TASK BRIEF:
Which lines hold the string "Take"? Copy every one of them.
==== SUPPLIED INFORMATION ====
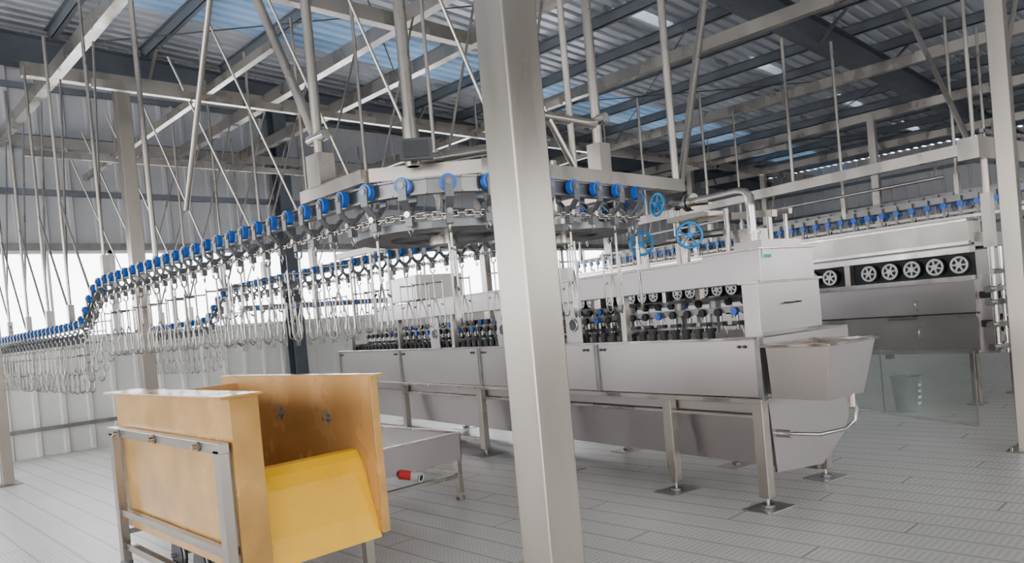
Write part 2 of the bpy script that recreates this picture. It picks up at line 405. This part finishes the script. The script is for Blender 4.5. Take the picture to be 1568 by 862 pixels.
====
==== SUPPLIED INFORMATION ====
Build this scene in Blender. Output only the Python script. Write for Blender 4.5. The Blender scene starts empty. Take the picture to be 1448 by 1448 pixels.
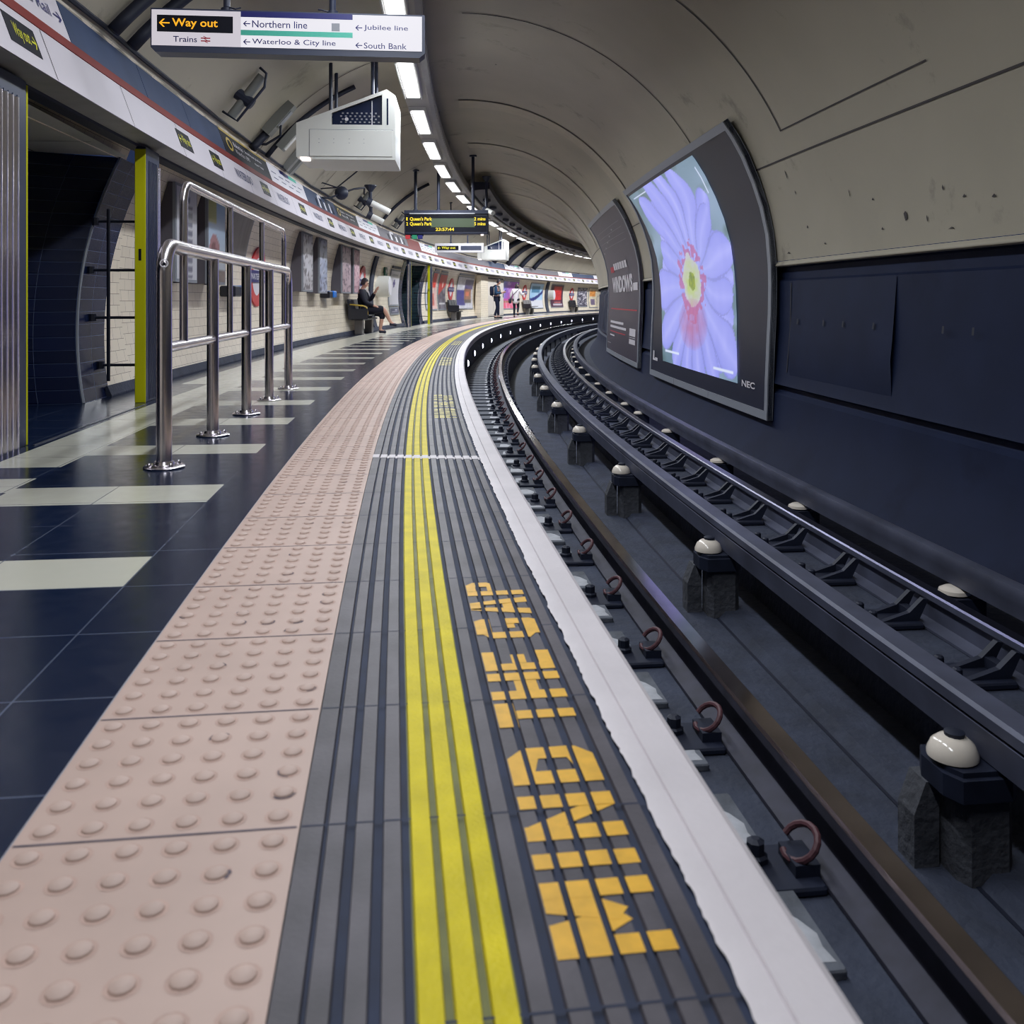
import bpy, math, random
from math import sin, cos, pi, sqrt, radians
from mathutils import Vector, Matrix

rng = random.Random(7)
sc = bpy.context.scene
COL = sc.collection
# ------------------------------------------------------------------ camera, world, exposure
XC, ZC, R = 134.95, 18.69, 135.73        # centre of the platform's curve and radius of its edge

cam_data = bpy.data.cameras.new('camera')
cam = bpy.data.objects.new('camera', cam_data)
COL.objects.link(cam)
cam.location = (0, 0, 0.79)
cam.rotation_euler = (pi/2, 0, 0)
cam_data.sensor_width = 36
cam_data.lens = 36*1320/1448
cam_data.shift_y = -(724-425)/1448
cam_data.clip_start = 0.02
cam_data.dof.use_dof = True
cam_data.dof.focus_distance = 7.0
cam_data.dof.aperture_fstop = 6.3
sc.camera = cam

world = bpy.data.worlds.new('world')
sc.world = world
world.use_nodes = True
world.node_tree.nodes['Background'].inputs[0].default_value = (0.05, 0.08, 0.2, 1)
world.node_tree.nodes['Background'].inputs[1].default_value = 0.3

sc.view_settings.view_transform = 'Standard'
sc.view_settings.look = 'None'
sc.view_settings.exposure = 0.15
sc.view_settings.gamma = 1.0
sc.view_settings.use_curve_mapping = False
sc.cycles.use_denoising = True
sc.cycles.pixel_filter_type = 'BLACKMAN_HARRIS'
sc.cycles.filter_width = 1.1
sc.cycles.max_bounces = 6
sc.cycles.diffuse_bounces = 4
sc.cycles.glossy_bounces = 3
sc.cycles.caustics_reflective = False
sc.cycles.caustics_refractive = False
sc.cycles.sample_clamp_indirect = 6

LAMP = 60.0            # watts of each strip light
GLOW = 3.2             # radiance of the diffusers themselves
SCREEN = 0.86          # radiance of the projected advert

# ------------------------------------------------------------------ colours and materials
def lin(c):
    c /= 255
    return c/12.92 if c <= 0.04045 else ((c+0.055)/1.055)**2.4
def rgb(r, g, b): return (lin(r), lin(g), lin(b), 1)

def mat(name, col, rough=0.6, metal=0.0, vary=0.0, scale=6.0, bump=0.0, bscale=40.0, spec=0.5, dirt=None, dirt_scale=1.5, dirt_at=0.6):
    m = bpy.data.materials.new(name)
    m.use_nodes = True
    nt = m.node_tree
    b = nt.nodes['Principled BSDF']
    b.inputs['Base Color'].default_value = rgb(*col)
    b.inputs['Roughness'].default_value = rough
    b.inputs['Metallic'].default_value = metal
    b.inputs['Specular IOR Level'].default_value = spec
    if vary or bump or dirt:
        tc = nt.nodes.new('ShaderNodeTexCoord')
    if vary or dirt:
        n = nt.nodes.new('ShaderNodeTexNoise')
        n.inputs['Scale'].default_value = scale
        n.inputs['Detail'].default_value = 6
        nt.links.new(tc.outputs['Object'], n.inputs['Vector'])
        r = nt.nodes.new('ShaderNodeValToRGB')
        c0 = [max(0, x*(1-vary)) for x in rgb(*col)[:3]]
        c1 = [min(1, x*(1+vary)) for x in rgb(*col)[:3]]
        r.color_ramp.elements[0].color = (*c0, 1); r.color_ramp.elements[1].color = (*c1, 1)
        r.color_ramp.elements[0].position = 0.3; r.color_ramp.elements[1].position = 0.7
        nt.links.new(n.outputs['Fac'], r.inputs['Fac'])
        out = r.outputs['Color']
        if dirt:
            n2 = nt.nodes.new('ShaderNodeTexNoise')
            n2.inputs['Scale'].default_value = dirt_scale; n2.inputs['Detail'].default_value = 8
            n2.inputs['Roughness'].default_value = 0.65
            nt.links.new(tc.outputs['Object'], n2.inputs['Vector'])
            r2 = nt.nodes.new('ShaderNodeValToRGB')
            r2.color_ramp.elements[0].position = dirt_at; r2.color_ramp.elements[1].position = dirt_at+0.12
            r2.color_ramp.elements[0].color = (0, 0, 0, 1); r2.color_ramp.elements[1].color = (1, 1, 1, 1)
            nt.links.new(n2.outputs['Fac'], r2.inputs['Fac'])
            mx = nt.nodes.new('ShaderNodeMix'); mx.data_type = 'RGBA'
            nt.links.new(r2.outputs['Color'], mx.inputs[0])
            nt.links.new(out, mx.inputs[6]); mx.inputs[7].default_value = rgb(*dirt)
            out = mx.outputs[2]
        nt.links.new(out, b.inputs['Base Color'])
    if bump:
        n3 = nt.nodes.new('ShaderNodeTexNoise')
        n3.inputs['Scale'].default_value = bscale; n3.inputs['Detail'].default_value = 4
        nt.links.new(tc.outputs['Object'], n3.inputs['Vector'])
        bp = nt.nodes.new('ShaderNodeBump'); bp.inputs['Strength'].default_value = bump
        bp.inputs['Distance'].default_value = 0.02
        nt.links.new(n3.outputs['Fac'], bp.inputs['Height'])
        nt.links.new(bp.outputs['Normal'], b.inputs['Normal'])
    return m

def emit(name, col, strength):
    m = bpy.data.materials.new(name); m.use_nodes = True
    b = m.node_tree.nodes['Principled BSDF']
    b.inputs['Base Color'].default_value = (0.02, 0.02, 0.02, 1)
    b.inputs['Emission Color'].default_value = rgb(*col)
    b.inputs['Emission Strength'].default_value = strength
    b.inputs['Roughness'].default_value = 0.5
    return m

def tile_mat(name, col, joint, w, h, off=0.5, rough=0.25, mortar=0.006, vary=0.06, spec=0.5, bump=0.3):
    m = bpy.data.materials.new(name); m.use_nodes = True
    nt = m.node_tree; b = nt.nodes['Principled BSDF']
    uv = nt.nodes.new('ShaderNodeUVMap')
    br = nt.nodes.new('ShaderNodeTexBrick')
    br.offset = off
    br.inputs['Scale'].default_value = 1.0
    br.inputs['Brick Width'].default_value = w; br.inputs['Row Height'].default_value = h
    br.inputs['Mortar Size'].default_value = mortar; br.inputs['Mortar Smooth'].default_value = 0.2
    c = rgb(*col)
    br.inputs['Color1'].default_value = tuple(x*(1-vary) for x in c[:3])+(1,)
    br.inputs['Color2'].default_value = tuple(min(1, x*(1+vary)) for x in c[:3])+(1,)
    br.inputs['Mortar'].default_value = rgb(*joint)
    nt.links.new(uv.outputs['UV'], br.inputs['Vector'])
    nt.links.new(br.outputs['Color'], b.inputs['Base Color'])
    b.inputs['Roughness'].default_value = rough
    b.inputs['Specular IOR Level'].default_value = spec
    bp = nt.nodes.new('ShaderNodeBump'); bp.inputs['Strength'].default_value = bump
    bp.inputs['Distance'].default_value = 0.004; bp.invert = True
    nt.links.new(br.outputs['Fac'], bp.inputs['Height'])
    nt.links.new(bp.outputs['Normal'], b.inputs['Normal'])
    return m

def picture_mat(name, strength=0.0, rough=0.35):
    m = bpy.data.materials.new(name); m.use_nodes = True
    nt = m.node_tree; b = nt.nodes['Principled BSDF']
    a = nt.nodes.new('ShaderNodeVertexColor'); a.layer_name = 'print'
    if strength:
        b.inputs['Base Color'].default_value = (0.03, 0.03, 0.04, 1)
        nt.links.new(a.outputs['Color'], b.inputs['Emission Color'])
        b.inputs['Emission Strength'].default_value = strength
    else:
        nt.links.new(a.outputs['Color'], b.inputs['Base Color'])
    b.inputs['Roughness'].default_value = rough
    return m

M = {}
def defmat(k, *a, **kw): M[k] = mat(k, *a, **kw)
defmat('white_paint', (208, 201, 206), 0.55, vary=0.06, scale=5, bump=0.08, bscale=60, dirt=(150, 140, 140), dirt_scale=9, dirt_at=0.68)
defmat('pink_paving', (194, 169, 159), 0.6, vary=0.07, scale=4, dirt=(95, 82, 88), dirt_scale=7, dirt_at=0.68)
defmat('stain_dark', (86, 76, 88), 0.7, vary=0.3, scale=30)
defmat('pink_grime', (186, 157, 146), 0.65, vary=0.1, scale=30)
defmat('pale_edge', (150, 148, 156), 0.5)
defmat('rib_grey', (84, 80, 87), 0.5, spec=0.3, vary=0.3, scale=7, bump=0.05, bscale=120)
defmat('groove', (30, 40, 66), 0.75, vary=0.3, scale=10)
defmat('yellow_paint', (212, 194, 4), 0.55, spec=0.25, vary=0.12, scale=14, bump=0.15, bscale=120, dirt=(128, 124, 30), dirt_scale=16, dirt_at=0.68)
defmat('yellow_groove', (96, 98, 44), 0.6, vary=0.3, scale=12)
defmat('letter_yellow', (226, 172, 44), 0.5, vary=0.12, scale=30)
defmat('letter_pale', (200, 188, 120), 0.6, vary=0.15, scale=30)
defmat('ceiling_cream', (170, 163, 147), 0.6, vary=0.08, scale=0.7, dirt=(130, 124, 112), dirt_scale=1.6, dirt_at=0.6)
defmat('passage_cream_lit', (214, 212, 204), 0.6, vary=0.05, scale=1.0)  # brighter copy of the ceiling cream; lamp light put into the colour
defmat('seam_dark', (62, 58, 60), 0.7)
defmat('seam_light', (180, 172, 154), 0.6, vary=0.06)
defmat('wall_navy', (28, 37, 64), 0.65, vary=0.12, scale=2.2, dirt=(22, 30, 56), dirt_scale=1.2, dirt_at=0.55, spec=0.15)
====
==== SUPPLIED INFORMATION ====
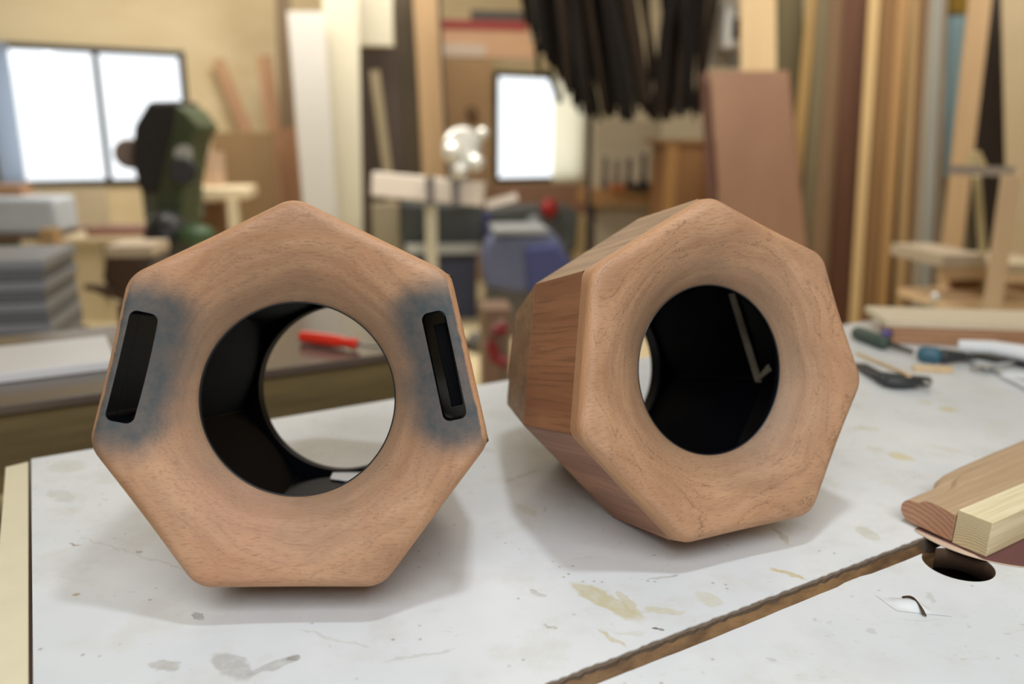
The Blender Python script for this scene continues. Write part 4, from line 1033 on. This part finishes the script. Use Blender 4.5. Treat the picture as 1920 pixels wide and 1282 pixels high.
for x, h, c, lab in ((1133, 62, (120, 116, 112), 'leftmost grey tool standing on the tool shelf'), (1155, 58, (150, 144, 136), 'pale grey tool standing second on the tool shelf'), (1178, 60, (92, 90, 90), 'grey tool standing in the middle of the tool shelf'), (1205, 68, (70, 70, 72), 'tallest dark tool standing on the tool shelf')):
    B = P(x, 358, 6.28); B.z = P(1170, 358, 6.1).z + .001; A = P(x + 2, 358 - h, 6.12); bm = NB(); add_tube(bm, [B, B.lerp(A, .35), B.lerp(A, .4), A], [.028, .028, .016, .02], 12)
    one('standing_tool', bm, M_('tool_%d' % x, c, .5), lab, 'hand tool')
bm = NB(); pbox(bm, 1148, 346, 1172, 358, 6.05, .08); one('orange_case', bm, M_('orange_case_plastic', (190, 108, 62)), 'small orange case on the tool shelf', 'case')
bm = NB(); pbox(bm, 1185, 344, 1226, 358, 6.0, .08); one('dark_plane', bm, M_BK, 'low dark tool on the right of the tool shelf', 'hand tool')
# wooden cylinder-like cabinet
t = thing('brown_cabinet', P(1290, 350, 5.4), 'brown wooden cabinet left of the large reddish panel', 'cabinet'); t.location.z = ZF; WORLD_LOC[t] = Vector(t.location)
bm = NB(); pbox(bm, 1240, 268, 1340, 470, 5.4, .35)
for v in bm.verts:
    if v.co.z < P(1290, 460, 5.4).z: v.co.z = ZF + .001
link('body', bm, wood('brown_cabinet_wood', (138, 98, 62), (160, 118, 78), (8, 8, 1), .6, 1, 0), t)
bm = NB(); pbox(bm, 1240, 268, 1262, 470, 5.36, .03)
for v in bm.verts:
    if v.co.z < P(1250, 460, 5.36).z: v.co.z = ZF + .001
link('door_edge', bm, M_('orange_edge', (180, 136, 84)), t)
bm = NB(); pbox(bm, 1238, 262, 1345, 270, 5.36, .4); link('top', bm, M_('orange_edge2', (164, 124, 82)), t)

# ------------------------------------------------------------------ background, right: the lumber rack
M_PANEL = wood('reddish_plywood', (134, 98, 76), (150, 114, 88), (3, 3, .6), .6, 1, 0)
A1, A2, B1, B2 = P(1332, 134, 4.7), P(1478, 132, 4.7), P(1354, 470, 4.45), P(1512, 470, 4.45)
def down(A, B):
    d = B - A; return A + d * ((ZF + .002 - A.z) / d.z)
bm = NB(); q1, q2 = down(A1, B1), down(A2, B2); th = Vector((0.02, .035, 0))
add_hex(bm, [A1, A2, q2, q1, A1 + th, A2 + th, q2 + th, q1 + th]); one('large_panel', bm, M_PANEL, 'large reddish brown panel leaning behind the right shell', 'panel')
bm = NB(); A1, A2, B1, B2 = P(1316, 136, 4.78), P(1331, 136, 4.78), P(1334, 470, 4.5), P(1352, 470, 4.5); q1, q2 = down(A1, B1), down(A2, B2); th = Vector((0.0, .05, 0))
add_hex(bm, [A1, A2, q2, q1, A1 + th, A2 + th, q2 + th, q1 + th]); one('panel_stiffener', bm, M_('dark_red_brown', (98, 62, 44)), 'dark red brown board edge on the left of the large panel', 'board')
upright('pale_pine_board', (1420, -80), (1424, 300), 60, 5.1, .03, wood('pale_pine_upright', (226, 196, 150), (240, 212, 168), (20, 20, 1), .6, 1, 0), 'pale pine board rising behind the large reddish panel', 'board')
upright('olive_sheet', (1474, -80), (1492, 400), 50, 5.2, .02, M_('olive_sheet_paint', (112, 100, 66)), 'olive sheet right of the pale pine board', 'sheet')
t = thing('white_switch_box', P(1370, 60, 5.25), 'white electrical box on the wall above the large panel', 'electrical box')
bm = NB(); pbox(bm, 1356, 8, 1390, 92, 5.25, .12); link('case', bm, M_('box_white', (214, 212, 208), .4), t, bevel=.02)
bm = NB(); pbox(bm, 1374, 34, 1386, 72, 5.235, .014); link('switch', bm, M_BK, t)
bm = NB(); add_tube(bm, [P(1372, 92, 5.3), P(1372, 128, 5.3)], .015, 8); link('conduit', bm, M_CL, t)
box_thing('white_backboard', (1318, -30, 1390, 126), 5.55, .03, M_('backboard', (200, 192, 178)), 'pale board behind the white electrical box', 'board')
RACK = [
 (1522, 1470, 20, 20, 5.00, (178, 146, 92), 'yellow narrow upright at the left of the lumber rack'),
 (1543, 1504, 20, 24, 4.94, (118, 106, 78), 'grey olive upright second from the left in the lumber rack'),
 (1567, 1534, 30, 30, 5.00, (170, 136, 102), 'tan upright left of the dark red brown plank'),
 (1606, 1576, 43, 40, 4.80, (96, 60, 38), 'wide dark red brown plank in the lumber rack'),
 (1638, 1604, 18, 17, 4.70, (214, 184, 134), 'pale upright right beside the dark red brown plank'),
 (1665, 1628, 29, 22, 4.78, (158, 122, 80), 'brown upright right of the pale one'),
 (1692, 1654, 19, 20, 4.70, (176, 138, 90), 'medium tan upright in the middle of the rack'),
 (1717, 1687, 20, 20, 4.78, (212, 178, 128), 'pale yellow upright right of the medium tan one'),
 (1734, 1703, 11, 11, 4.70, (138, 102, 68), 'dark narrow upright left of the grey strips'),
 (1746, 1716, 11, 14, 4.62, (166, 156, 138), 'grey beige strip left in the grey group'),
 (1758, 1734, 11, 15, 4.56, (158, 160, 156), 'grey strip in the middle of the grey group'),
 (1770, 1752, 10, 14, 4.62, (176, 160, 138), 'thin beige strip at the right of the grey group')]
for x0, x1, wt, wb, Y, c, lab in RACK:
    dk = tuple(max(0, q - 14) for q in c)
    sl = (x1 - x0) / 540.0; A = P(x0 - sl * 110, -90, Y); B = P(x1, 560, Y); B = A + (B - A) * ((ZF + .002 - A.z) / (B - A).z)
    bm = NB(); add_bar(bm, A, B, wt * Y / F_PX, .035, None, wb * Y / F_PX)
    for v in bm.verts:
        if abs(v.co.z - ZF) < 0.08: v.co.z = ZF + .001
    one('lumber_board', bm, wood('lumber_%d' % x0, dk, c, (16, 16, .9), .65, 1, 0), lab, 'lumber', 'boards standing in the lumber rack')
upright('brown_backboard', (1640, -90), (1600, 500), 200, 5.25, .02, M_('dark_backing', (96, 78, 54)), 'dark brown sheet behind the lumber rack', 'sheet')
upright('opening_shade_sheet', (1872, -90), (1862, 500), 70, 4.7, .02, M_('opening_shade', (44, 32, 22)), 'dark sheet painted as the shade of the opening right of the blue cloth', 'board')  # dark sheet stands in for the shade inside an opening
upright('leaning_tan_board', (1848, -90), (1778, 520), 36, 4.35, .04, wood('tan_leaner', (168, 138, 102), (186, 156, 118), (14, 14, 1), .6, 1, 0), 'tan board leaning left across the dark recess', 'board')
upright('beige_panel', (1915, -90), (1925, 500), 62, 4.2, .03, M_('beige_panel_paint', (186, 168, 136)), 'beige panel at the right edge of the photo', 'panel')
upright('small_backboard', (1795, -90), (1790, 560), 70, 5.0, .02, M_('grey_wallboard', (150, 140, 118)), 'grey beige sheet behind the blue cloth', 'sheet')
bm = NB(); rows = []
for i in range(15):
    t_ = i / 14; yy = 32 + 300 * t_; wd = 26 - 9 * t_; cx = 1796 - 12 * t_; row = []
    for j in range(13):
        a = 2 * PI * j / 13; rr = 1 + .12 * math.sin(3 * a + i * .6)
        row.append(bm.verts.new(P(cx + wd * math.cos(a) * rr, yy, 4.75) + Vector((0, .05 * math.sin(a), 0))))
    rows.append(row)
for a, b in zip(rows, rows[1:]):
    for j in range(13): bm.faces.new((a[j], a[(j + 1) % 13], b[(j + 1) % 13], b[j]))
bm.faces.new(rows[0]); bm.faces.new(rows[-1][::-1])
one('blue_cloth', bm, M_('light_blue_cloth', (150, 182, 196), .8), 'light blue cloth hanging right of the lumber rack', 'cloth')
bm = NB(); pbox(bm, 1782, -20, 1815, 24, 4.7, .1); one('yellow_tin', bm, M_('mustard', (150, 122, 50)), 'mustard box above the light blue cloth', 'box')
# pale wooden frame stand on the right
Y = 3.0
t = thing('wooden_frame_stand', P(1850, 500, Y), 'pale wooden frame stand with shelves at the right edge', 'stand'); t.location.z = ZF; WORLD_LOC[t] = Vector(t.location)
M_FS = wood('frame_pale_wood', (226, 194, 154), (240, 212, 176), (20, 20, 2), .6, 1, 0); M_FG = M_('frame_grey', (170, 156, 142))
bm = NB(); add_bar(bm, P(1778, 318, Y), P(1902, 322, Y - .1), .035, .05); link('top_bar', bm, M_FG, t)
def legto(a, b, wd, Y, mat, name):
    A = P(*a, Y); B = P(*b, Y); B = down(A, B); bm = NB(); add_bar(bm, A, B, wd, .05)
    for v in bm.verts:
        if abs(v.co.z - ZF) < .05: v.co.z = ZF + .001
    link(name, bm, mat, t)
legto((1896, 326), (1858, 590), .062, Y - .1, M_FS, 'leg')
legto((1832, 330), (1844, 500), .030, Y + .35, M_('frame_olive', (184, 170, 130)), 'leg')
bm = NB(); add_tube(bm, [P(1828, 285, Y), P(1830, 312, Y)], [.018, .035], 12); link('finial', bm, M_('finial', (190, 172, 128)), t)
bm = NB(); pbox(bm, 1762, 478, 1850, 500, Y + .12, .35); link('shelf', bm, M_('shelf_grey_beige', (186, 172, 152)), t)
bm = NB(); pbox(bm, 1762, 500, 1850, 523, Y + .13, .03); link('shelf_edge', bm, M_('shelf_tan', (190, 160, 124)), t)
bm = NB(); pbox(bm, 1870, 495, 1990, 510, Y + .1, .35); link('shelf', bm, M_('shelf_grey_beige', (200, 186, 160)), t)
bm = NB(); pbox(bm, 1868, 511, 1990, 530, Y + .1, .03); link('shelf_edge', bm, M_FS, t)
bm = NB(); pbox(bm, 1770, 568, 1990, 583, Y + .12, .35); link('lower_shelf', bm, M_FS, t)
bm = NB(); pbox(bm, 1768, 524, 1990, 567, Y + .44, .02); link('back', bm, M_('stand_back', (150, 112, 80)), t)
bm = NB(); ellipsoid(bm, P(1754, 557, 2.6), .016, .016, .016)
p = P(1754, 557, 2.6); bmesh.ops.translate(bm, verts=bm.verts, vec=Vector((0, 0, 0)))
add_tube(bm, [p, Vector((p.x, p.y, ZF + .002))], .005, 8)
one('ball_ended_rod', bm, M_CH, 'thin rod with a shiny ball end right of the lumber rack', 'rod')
====
ANSWER TO THIS PROBLEM:
Write part 2 of the bpy script that recreates this picture. It picks up at line 405. This part finishes the script. The script is for Blender 4.5. Take the picture to be 1568 by 862 pixels.
Build this scene in Blender. Output only the Python script. Write for Blender 4.5. The Blender scene starts empty. Take the picture to be 1448 by 1448 pixels.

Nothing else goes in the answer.